Short task: Will you quote precisely the lines that run from the top of the material below to the line containing "from mathutils import Vector, Matrix", both ends included?

Information supplied:
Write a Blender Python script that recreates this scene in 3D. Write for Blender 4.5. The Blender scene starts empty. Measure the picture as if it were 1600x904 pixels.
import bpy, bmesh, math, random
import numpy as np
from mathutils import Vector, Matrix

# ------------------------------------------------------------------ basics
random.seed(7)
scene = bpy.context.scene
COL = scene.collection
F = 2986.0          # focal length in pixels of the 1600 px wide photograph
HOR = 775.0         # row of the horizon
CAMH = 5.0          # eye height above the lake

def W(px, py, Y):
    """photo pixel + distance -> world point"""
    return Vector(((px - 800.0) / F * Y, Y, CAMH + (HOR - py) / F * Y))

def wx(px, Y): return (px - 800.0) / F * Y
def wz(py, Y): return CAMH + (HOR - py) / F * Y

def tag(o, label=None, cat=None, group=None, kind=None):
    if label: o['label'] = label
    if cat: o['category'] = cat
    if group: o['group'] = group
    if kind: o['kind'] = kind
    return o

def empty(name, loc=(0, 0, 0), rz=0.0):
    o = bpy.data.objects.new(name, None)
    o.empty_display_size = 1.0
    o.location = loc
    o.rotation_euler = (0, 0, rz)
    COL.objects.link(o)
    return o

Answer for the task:
Write a Blender Python script that recreates this scene in 3D. Write for Blender 4.5. The Blender scene starts empty. Measure the picture as if it were 1600x904 pixels.
import bpy, bmesh, math, random
import numpy as np
from mathutils import Vector, Matrix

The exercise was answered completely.